Required work: Print the entire listing. Each line must match the original exactly.
Provided material start
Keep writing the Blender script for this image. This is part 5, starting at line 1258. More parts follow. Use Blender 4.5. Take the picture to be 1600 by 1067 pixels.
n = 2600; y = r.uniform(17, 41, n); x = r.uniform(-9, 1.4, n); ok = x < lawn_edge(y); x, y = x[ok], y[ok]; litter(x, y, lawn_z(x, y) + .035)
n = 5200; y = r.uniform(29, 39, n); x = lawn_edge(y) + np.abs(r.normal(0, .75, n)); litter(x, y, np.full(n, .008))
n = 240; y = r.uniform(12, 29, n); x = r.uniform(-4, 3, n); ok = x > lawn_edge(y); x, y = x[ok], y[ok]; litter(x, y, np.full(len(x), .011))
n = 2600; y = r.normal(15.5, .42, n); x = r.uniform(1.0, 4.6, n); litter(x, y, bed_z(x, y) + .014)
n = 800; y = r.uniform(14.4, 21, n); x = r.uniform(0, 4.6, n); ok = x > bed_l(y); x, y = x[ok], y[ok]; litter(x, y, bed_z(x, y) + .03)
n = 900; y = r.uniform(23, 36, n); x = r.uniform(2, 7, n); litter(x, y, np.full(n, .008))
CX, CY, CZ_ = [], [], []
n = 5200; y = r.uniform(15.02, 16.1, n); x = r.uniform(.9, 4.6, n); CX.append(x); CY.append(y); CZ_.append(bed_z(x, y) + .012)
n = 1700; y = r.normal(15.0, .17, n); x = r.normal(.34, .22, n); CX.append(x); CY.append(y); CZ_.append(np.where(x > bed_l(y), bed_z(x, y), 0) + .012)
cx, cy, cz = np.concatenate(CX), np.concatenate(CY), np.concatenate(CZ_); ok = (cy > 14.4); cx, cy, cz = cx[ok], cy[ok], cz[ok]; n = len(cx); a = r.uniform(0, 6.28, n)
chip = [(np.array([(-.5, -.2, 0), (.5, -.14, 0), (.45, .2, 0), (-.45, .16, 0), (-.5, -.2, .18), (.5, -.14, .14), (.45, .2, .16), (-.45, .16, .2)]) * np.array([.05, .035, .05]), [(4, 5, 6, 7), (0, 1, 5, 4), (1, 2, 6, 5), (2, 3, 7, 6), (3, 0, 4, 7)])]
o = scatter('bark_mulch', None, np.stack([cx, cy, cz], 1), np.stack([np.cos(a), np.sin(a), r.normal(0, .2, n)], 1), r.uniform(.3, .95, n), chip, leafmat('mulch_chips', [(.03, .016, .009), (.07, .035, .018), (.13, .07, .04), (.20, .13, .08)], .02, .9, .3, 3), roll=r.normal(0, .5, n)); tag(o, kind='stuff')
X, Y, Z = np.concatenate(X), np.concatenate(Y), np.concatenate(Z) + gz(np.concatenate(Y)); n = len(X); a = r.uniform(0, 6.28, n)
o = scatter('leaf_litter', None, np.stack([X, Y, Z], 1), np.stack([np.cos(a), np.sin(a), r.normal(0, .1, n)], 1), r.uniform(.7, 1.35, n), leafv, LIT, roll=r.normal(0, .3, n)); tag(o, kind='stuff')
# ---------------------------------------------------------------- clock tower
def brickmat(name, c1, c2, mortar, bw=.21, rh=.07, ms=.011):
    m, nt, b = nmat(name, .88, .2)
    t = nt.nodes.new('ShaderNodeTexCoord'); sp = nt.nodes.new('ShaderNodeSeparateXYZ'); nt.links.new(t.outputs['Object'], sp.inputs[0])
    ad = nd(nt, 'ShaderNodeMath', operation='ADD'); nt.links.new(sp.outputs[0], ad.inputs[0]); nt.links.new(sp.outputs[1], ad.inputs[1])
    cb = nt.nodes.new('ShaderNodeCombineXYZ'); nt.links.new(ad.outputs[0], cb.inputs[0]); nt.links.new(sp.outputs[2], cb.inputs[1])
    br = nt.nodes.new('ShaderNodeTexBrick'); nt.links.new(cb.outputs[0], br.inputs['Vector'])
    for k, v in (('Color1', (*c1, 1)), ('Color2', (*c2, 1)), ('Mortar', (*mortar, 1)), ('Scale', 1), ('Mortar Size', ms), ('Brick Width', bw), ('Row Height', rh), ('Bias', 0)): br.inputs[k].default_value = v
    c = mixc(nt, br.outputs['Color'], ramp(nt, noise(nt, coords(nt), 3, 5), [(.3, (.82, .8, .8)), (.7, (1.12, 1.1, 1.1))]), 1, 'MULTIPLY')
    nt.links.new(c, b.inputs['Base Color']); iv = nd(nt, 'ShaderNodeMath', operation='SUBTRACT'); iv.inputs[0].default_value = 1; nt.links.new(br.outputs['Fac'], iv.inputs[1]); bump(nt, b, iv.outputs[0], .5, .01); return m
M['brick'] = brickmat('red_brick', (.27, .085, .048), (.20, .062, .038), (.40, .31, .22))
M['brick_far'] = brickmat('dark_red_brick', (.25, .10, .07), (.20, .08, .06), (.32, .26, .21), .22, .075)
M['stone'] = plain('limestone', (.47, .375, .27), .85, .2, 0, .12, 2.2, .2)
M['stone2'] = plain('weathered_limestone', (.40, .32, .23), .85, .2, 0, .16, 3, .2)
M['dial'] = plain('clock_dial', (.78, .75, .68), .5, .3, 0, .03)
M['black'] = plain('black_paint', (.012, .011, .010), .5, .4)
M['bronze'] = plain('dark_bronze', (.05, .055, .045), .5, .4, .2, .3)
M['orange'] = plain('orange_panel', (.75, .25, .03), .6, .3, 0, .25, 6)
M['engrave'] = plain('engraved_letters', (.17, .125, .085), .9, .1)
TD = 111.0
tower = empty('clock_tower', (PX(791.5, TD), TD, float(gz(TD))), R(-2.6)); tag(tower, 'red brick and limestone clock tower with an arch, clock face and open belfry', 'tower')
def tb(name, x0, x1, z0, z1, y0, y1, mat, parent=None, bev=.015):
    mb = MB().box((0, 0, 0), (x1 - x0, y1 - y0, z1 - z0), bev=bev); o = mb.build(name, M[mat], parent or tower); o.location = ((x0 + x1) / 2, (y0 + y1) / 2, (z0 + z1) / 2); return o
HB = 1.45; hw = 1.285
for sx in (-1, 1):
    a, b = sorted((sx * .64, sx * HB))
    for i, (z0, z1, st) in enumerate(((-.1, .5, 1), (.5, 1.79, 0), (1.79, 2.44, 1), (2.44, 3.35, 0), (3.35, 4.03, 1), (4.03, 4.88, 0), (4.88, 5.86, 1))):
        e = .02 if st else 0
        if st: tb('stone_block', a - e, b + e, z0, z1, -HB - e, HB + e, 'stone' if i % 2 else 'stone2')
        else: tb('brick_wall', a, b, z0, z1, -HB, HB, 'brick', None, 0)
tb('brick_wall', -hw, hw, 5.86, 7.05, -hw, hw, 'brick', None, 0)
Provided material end
Exercise output:
Keep writing the Blender script for this image. This is part 5, starting at line 1258. More parts follow. Use Blender 4.5. Take the picture to be 1600 by 1067 pixels.
n = 2600; y = r.uniform(17, 41, n); x = r.uniform(-9, 1.4, n); ok = x < lawn_edge(y); x, y = x[ok], y[ok]; litter(x, y, lawn_z(x, y) + .035)
n = 5200; y = r.uniform(29, 39, n); x = lawn_edge(y) + np.abs(r.normal(0, .75, n)); litter(x, y, np.full(n, .008))
n = 240; y = r.uniform(12, 29, n); x = r.uniform(-4, 3, n); ok = x > lawn_edge(y); x, y = x[ok], y[ok]; litter(x, y, np.full(len(x), .011))
n = 2600; y = r.normal(15.5, .42, n); x = r.uniform(1.0, 4.6, n); litter(x, y, bed_z(x, y) + .014)
n = 800; y = r.uniform(14.4, 21, n); x = r.uniform(0, 4.6, n); ok = x > bed_l(y); x, y = x[ok], y[ok]; litter(x, y, bed_z(x, y) + .03)
n = 900; y = r.uniform(23, 36, n); x = r.uniform(2, 7, n); litter(x, y, np.full(n, .008))
CX, CY, CZ_ = [], [], []
n = 5200; y = r.uniform(15.02, 16.1, n); x = r.uniform(.9, 4.6, n); CX.append(x); CY.append(y); CZ_.append(bed_z(x, y) + .012)
n = 1700; y = r.normal(15.0, .17, n); x = r.normal(.34, .22, n); CX.append(x); CY.append(y); CZ_.append(np.where(x > bed_l(y), bed_z(x, y), 0) + .012)
cx, cy, cz = np.concatenate(CX), np.concatenate(CY), np.concatenate(CZ_); ok = (cy > 14.4); cx, cy, cz = cx[ok], cy[ok], cz[ok]; n = len(cx); a = r.uniform(0, 6.28, n)
chip = [(np.array([(-.5, -.2, 0), (.5, -.14, 0), (.45, .2, 0), (-.45, .16, 0), (-.5, -.2, .18), (.5, -.14, .14), (.45, .2, .16), (-.45, .16, .2)]) * np.array([.05, .035, .05]), [(4, 5, 6, 7), (0, 1, 5, 4), (1, 2, 6, 5), (2, 3, 7, 6), (3, 0, 4, 7)])]
o = scatter('bark_mulch', None, np.stack([cx, cy, cz], 1), np.stack([np.cos(a), np.sin(a), r.normal(0, .2, n)], 1), r.uniform(.3, .95, n), chip, leafmat('mulch_chips', [(.03, .016, .009), (.07, .035, .018), (.13, .07, .04), (.20, .13, .08)], .02, .9, .3, 3), roll=r.normal(0, .5, n)); tag(o, kind='stuff')
X, Y, Z = np.concatenate(X), np.concatenate(Y), np.concatenate(Z) + gz(np.concatenate(Y)); n = len(X); a = r.uniform(0, 6.28, n)
o = scatter('leaf_litter', None, np.stack([X, Y, Z], 1), np.stack([np.cos(a), np.sin(a), r.normal(0, .1, n)], 1), r.uniform(.7, 1.35, n), leafv, LIT, roll=r.normal(0, .3, n)); tag(o, kind='stuff')
# ---------------------------------------------------------------- clock tower
def brickmat(name, c1, c2, mortar, bw=.21, rh=.07, ms=.011):
    m, nt, b = nmat(name, .88, .2)
    t = nt.nodes.new('ShaderNodeTexCoord'); sp = nt.nodes.new('ShaderNodeSeparateXYZ'); nt.links.new(t.outputs['Object'], sp.inputs[0])
    ad = nd(nt, 'ShaderNodeMath', operation='ADD'); nt.links.new(sp.outputs[0], ad.inputs[0]); nt.links.new(sp.outputs[1], ad.inputs[1])
    cb = nt.nodes.new('ShaderNodeCombineXYZ'); nt.links.new(ad.outputs[0], cb.inputs[0]); nt.links.new(sp.outputs[2], cb.inputs[1])
    br = nt.nodes.new('ShaderNodeTexBrick'); nt.links.new(cb.outputs[0], br.inputs['Vector'])
    for k, v in (('Color1', (*c1, 1)), ('Color2', (*c2, 1)), ('Mortar', (*mortar, 1)), ('Scale', 1), ('Mortar Size', ms), ('Brick Width', bw), ('Row Height', rh), ('Bias', 0)): br.inputs[k].default_value = v
    c = mixc(nt, br.outputs['Color'], ramp(nt, noise(nt, coords(nt), 3, 5), [(.3, (.82, .8, .8)), (.7, (1.12, 1.1, 1.1))]), 1, 'MULTIPLY')
    nt.links.new(c, b.inputs['Base Color']); iv = nd(nt, 'ShaderNodeMath', operation='SUBTRACT'); iv.inputs[0].default_value = 1; nt.links.new(br.outputs['Fac'], iv.inputs[1]); bump(nt, b, iv.outputs[0], .5, .01); return m
M['brick'] = brickmat('red_brick', (.27, .085, .048), (.20, .062, .038), (.40, .31, .22))
M['brick_far'] = brickmat('dark_red_brick', (.25, .10, .07), (.20, .08, .06), (.32, .26, .21), .22, .075)
M['stone'] = plain('limestone', (.47, .375, .27), .85, .2, 0, .12, 2.2, .2)
M['stone2'] = plain('weathered_limestone', (.40, .32, .23), .85, .2, 0, .16, 3, .2)
M['dial'] = plain('clock_dial', (.78, .75, .68), .5, .3, 0, .03)
M['black'] = plain('black_paint', (.012, .011, .010), .5, .4)
M['bronze'] = plain('dark_bronze', (.05, .055, .045), .5, .4, .2, .3)
M['orange'] = plain('orange_panel', (.75, .25, .03), .6, .3, 0, .25, 6)
M['engrave'] = plain('engraved_letters', (.17, .125, .085), .9, .1)
TD = 111.0
tower = empty('clock_tower', (PX(791.5, TD), TD, float(gz(TD))), R(-2.6)); tag(tower, 'red brick and limestone clock tower with an arch, clock face and open belfry', 'tower')
def tb(name, x0, x1, z0, z1, y0, y1, mat, parent=None, bev=.015):
    mb = MB().box((0, 0, 0), (x1 - x0, y1 - y0, z1 - z0), bev=bev); o = mb.build(name, M[mat], parent or tower); o.location = ((x0 + x1) / 2, (y0 + y1) / 2, (z0 + z1) / 2); return o
HB = 1.45; hw = 1.285
for sx in (-1, 1):
    a, b = sorted((sx * .64, sx * HB))
    for i, (z0, z1, st) in enumerate(((-.1, .5, 1), (.5, 1.79, 0), (1.79, 2.44, 1), (2.44, 3.35, 0), (3.35, 4.03, 1), (4.03, 4.88, 0), (4.88, 5.86, 1))):
        e = .02 if st else 0
        if st: tb('stone_block', a - e, b + e, z0, z1, -HB - e, HB + e, 'stone' if i % 2 else 'stone2')
        else: tb('brick_wall', a, b, z0, z1, -HB, HB, 'brick', None, 0)
tb('brick_wall', -hw, hw, 5.86, 7.05, -hw, hw, 'brick', None, 0)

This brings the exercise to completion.